Labour has pledged to carry out a wide-ranging review of tax planning schemes if the party wins May's General Election.

Shadow Chancellor Ed Balls has also dismissed claims his party was involved in tax dodging.

It came as the Conservatives accused Labour of "breathtaking" double standards amid allegations property tycoon Sir David Garrard, who recently donated money to Scottish Labour, had an offshore trust that can be used in order to reduce tax.

There is no suggestion that Sir David did anything wrong.

Labour sources hit back suggesting that David Cameron was on the side of rich financiers and leading the "political wing of the hedge fund industry".

Meanwhile, the Liberal Democrat Business Secretary Vince Cable announced that he had written to the Chancellor George Osborne to ask why tax inspectors had prosecuted just one individual as a result of leaked documents of alleged tax dodging at HSBC's Swiss arm.

And in an unexpected move HSBC itself made a public statement offering its "sincerest apologies".

The row over party donors engulfed Westminster earlier this week amid allegations as many as seven Tory funders held Swiss accounts with HSBC.

Within an hour Mr Miliband had accused David Cameron of being a "dodgy" Prime Minister.

There was further controversy when one of those donors Conservative donors, Lord Fink, later suggested that "everyone" is involved ni tax avoidance.

Mr Balls admitted that a donation to Labour from millionaire businessman John Mills, had been "tax efficient".

He said that he would order a wide-scale review of tax-planning if he became Chancellor in May, the scope of which would include the use of 'deeds of variation' used by the Labour leader Ed Miliband on his family home.

Mr Balls said: "We will look at every area of tax law."

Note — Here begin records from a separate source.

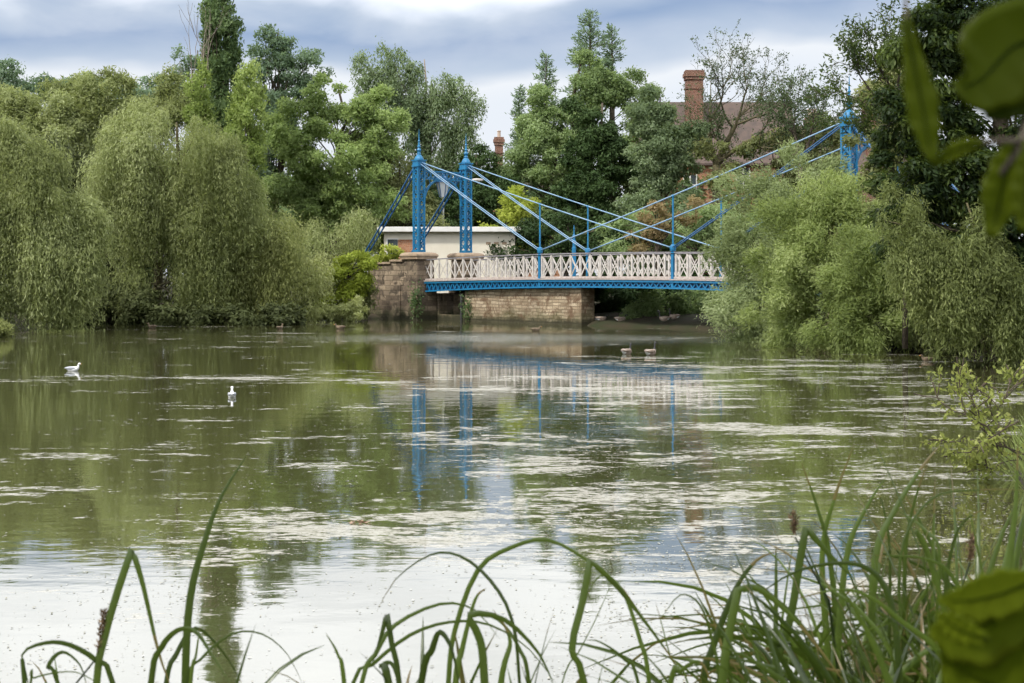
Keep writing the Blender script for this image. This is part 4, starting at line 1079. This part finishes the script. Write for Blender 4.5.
# ------------------------------------------------------------------ foreground sedges
def blade_mat(name, c0, c1, tr=.3, spec=.6):
    m, nt, N, L = newmat(name)
    at = N.new('ShaderNodeAttribute'); at.attribute_name = 'v'
    c = ramp(nt, at.outputs['Fac'], [(0, c0), (1, c1)])
    st = noise(nt, objco(nt), 18, 4, .6)
    ad = N.new('ShaderNodeAttribute'); ad.attribute_name = 'dry'
    c = mixc(nt, mth(nt, 'MULTIPLY', ad.outputs['Fac'], .85), c, (.16,.11,.05))
    c = mixc(nt, .35, c, ramp(nt, st, [(.3,(.55,.55,.5)),(.7,(1.2,1.15,.95))]), 'MULTIPLY')
    p = N.new('ShaderNodeBsdfPrincipled'); p.inputs['Roughness'].default_value = .32; p.inputs['Specular IOR Level'].default_value = spec
    L.new(c, p.inputs['Base Color'])
    t = N.new('ShaderNodeBsdfTranslucent'); L.new(mixc(nt, .6, c, (.16,.24,.02)), t.inputs['Color'])
    mx = N.new('ShaderNodeMixShader'); mx.inputs[0].default_value = tr
    L.new(p.outputs[0], mx.inputs[1]); L.new(t.outputs[0], mx.inputs[2])
    o = N.new('ShaderNodeOutputMaterial'); L.new(mx.outputs[0], o.inputs[0]); return m
SEDGE = blade_mat('sedge_blade', (.012,.024,.005), (.085,.130,.024), tr=.28)
class Blades:
    def __init__(s): s.v=[]; s.f=[]; s.a=[]; s.b=[]
    def add(s, pts, width, val, twist=0.0, cup=.25, wild=False):
        pts = np.asarray(pts, float); n = len(pts); b = len(s.v)
        tan = np.gradient(pts, axis=0); tan = unit(tan)
        ref = np.array([math.sin(twist), math.cos(twist), .15])
        side = unit(np.cross(tan, ref)); nr = np.cross(side, tan)
        t = np.linspace(0,1,n); w = width*np.clip(np.minimum(1, .55+t*3), 0, 1)*np.clip((1-t)/.5, .0, 1)**.65
        for i in range(n):
            h = side[i]*w[i]/2; c_ = nr[i]*w[i]*cup
            s.v += [pts[i]-h, pts[i]-c_, pts[i]+h]
        tipd = .80+.35*R.random(); dead = wild and R.random() < .06
        for i in range(n-1):
            for k in (0,1):
                s.f.append((b+i*3+k, b+i*3+k+1, b+i*3+k+4, b+i*3+k+3)); s.a.append(val); s.b.append(1.0 if dead or t[i] > tipd else 0.0)
    def build(s, name, mat, parent, org):
        me = bpy.data.meshes.new(name); me.from_pydata([tuple(p-org) for p in s.v], [], s.f)
        me.polygons.foreach_set('use_smooth', [True]*len(s.f)); me.materials.append(mat); me.update()
        a = me.attributes.new('v','FLOAT','FACE'); a.data.foreach_set('value', np.array(s.a, np.float32))
        a = me.attributes.new('dry','FLOAT','FACE'); a.data.foreach_set('value', np.array(s.b, np.float32))
        o = bpy.data.objects.new(name, me); COL.objects.link(o); o.parent = parent; return o
def spline(cp, n=22):
    cp = np.asarray(cp, float); cp = np.vstack([2*cp[0]-cp[1], cp, 2*cp[-1]-cp[-2]])
    out = []
    seg = len(cp)-3
    for i in range(seg):
        p0,p1,p2,p3 = cp[i:i+4]
        for t in np.linspace(0,1,max(3,n//seg),endpoint=(i==seg-1)):
            out.append(.5*((2*p1)+(-p0+p2)*t+(2*p0-5*p1+4*p2-p3)*t*t+(-p0+3*p1-3*p2+p3)*t**3))
    return np.array(out)
def sharp(cp, kink):
    """a folded blade: two straight pieces meeting at a kink"""
    return np.vstack([spline(cp[:kink+1], 12), spline(cp[kink:], 12)[1:]])
def fromroot(cpx, D, Dt=None):
    """pixel control points from the first visible point; adds the hidden foot on the bank"""
    Ds = np.linspace(D, Dt or D, len(cpx)); pts = [P(x,y,d) for (x,y),d in zip(cpx, Ds)]
    a, b = pts[0], pts[1]; dr = unit(a-b); ft = a.copy(); k = (a[2]-.42)
    ft = np.array([a[0]+dr[0]*k*.35, a[1]+.05, .42]); mid = (a+ft)/2 + np.array([dr[0]*.05,0,0])
    return [ft, mid] + pts
def rblade(bl, x, y, h, lean, az, width, val, droop):
    n = 14; t = np.linspace(0,1,n); d = np.array([math.cos(az), math.sin(az)*.6])
    p = np.zeros((n,3)); z0 = .40
    r_ = lean*t + droop*np.clip(t-.35,0,1)**2*1.6
    r_ = lean*t + droop*np.clip(t-.4,0,1)**2*1.15
    p[:,0] = x + d[0]*h*r_; p[:,1] = y + d[1]*h*r_
    p[:,2] = z0 + h*(t - .9*droop*np.clip(t-.45,0,1)**2*1.7 - lean*.12*t)
    bl.add(p, width*1.15, val, twist=R.normal()*.9, wild=True)
def sedge(label, x0, D0, hand, rand, heads=(), seed=0):
    global R
    R = np.random.default_rng(seed)
    org = np.array([x0, D0, .40]); r = empty('sedge_clump', org); tag(r, label, 'sedge', 'sedge clumps on the near bank')
    bl = Blades()
    for h in hand:
        pts = fromroot(h[0], h[2], h[3] if len(h) > 3 and h[3] else None); k = h[4] if len(h) > 4 else None
        c = sharp(pts, k+2) if k is not None else spline(pts, 26)
        bl.add(c, h[1]*.9, R.random()*.8+.1, twist=R.normal()*.35)
    for (n, xa, xb, ya, yb, ha, hb, dr) in rand:
        for _ in range(n):
            D = ya+(yb-ya)*R.random(); px = xa+(xb-xa)*R.random(); x = (px-512)/F*D
            rblade(bl, x, D, ha+(hb-ha)*R.random(), R.random()*.22, R.random()*6.283, (.007+.016*R.random()), R.random(), dr*(.2+R.random()))
    bl.build('blades', SEDGE, r, org)
    for (px, py, D, ln, tilt) in heads:
        a = P(px, py, D)-org; mb = MB()
        mb.tube([(a[0]-tilt*3-.02,a[1],-.0),(a[0]-tilt,a[1],a[2]-.15),(a[0],a[1],a[2])], [.004,.003,.002], 5); 
        st = mb.build('seed_stem', SEDGE, r)
        n_ = 120; u = R.random(n_); c = org + a + np.array([tilt,0,1.0])*(u*ln)[:,None] + R.normal(size=(n_,3))*.0028
        d = unit(np.array([tilt,0,1.0]) + R.normal(size=(n_,3))*.45)
        sh = leaf_object('seed_head', c, d, unit(np.cross(d, R.normal(size=(n_,3)))), np.full(n_,.015), np.full(n_,.004), R.random(n_), leafmat('seed_brown', (.03,.018,.012), (.08,.05,.03), (.18,.12,.07), .1), st, org)
W1 = .017
sedge('sedge clump with one tall upright blade and a sharply folded one, at left', -.95, 3.2, [
   ([(185,690),(190,600),(205,540),(222,495),(249,452)], .021, 3.2),
   ([(96,690),(104,640),(118,590),(132,549),(143,585),(158,650),(172,690)], .019, 3.0, None, 3),
   ([(150,690),(160,650),(178,630),(196,632),(212,655),(235,690)], .015, 2.9),
   ([(165,690),(176,655),(196,628),(225,655),(245,690)], .014, 3.3),
   ([(185,690),(200,660),(232,634),(262,634),(288,655),(305,690)], .007, 3.2),
   ([(115,690),(98,662),(70,645),(45,643),(22,655),(28,690)], .015, 3.0),
   ([(60,690),(48,668),(62,652),(80,665),(88,690)], .012, 3.1),
   ([(25,690),(22,660),(30,690)], .012, 3.1),
   ([(190,690),(196,655),(200,625)], .010, 3.1),
   ([(30,690),(34,678),(75,672),(108,690)], .006, 3.0),
   ], [(34, 60, 260, 2.8, 3.4, 1.12, 1.4, .8)], [(99, 655, 3.0, .09, .12)], seed=71)
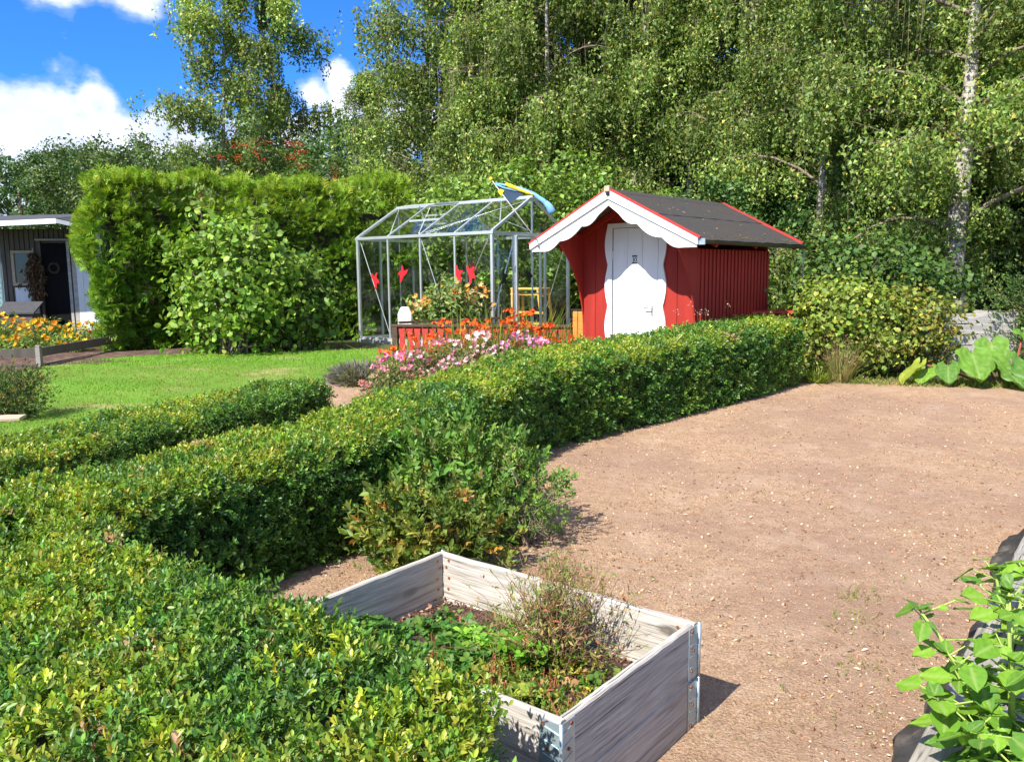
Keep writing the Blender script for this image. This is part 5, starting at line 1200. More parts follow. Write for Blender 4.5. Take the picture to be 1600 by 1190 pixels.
fs = bpy.data.objects['flowering_shrub']; r = np.random.default_rng(96); P = np.array([.28, -.15, .95])+r.normal(0, 1, (70, 3))*np.array([.22, .12, .09]); P2 = np.array([-.45, -.1, .80])+r.normal(0, 1, (40, 3))*np.array([.12, .1, .08])
flowers('blossoms', fs, np.concatenate([P, P2]), .055, [(.75, .32, .06), (.70, .50, .20)], [3, 2], 97)
tuft('flower_clump', 'thin stemmed flowers between greenhouse gable and red shed', 'flower', .95, 11.9, 90, .62, .5, [(.22, .24, .08), (.34, .30, .14)], [1, 1], 98, w=.004, heads=(.6, .012, .022, [(.55, .35, .30), (.5, .08, .15), (.6, .5, .4)]))
tuft('weed_clump', 'pale seed heads standing before the red shed corner', 'weeds', 2.2, 9.25, 34, .98, .35, [(.28, .22, .10)], [1], 99, w=.002, lean=.12, heads=(.6, .02, .018, [(.60, .40, .25), (.7, .6, .5)]))

# ================================================================== RAISED BED
BA = -.681; BX, BY = -.812, 2.798
rbd = thing('raised_bed', 'weathered grey timber raised bed with galvanised corner hinges', 'raised bed', (BX, BY, 0), BA)
def plank(L_, h, th, loc, rz=0, name='plank', mat='old_wood', parent=rbd, jag=.003, tiltz=0):
    """a plank with its grain along local X, slightly uneven top edge"""
    n_ = 14; V = []; F = []; rr_ = random.Random(int(abs(loc[0])*991+abs(loc[1])*773+abs(loc[2])*557)+7)
    for i in range(n_+1):
        x = L_*i/n_; e1 = rr_.uniform(-jag, jag*.4); e0 = rr_.uniform(-jag*.4, jag*.3); w_ = rr_.uniform(-.001, .001)
        V += [(x, 0+w_, e0+.002), (x, th+w_, e0+.002), (x, th+w_, h+e1-.003), (x, th-.003+w_, h+e1), (x, .0045+w_, h+e1), (x, w_, h+e1-.006)]
        if i: b0 = 6*(i-1); F += [(b0+k, b0+(k+1) % 6, b0+6+(k+1) % 6, b0+6+k) for k in range(6)]
    F += [tuple(range(6)), tuple(6*n_+k for k in range(5, -1, -1))]
    o = MB().add(V, F).build(name, M[mat], parent); o.location = loc; o.rotation_euler = (0, tiltz, rz); return o
TH = .024; HB = .1948
for lev in (0, 1):
    z0 = lev*.1965
    plank(1.20-.002, HB, TH, (.001, 0, z0), 0); plank(1.20-.002, HB, TH, (.001, .8-TH, z0), 0)
    plank(.8-2*TH-.006, HB, TH, (TH, TH+.003, z0), PI/2); plank(.8-2*TH-.006, HB, TH, (1.2, TH+.003, z0), PI/2)
for (cx_, cy_, sx, sy) in ((0, 0, -1, -1), (1.2, 0, 1, -1), (1.2, .8, 1, 1), (0, .8, -1, 1)):
    for lev in (0, 1):
        z0 = lev*.1965+.006; z1 = z0+.182
        hg = MB(); dx = -sx; dy = -sy
        xa = cx_+sx*.0035; ya = cy_+sy*.0035
        hg.box(min(xa, xa+dx*.072), min(cy_+sy*.0006, ya), z0, max(xa, xa+dx*.072), max(cy_+sy*.0006, ya), z1)
        hg.box(min(cx_+sx*.0006, xa), min(cy_+sy*.0006, cy_+dy*.062), z0, max(cx_+sx*.0006, xa), max(cy_+sy*.0006, cy_+dy*.062), z1)
        for q in range(4):       # pressed ribs
            zz = z0+.03+q*.04
            hg.bar((xa+dx*.004, ya, zz), (xa+dx*.06, ya, zz+.012), .005, .004); hg.bar((xa, ya+dy*.004, zz), (xa, ya+dy*.055, zz+.012), .004, .005)
        h_ = hg.build('corner_hinge', M['zinc'], rbd)
        MB().tube([(cx_+sx*.006, cy_+sy*.006, z0-.004), (cx_+sx*.006, cy_+sy*.006, z1+.006)], .0055, 8).build('hinge_pin', M['zinc'], h_, smooth=True)
        for q, (u, zz) in enumerate(((.055, z1-.012), (.04, z0+.10), (.055, z0+.03))):
            MB().tube([(cx_+dx*u, cy_+sy*.003, zz), (cx_+dx*u, cy_+sy*.0075, zz)], .0058, 8).build('rivet', M['copper'], h_)
            MB().tube([(cx_+sx*.003, cy_+dy*u*.8, zz), (cx_+sx*.0075, cy_+dy*u*.8, zz)], .0058, 8).build('rivet', M['copper'], h_)
        # rivet ends on the inside
        for q, (u, zz) in enumerate(((.060, z1-.02), (.045, z0+.13), (.060, z0+.085), (.055, z0+.035))):
            MB().tube([(cx_+dx*u, cy_+dy*TH, zz), (cx_+dx*u, cy_+dy*(TH+.003), zz)], .006, 8).build('rivet', M['copper'], rbd)
            MB().tube([(cx_+dx*TH, cy_+dy*u, zz), (cx_+dx*(TH+.003), cy_+dy*u, zz)], .006, 8).build('rivet', M['copper'], rbd)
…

However, he said, there were differences between types of tax planning "We have ways in which people can sensibly plan for their children and for their death and the inheritance.

"But if people are actually setting up false structures to avoid paying tax or going off to live in Switzerland in [order] to avoid paying their fair share of tax, we will crack down in a way the Tories have completely failed."

He dismissed allegations that Labour had taken part in tax-dodging, although he suggest that a £1.6 million donation of shares, rather than cash, from Mr Mills had been "tax efficient" for the party.

"You can try and say 'did Labour get involved in a tax-efficient donation?'; I'm afraid, you know, it's small beer compared to what the Tories got up to."

And he reiterated his accusation that David Cameron was guilty of "turning a blind eye" to tax abuse abuses by rich individuals.

Yesterday, Work and Pensions Secretary Iain Duncan Smith claimed that the Uk's political funding system was "one of the cleanest in the western world".

But his Tory colleague Ken Clarke called on his party to be less reliant on rich benefactors.

Meanwhile, Mr Cable increased the pressure on Conservative ministers with a letter to the Chancellor demanding answers about the lack of prosecutions.

He said that the figures was "extraordinary" adding: "The contrast is that there are thousands of small tradesmen who are being fined by Inland Revenue often for small failures in VAT declarations.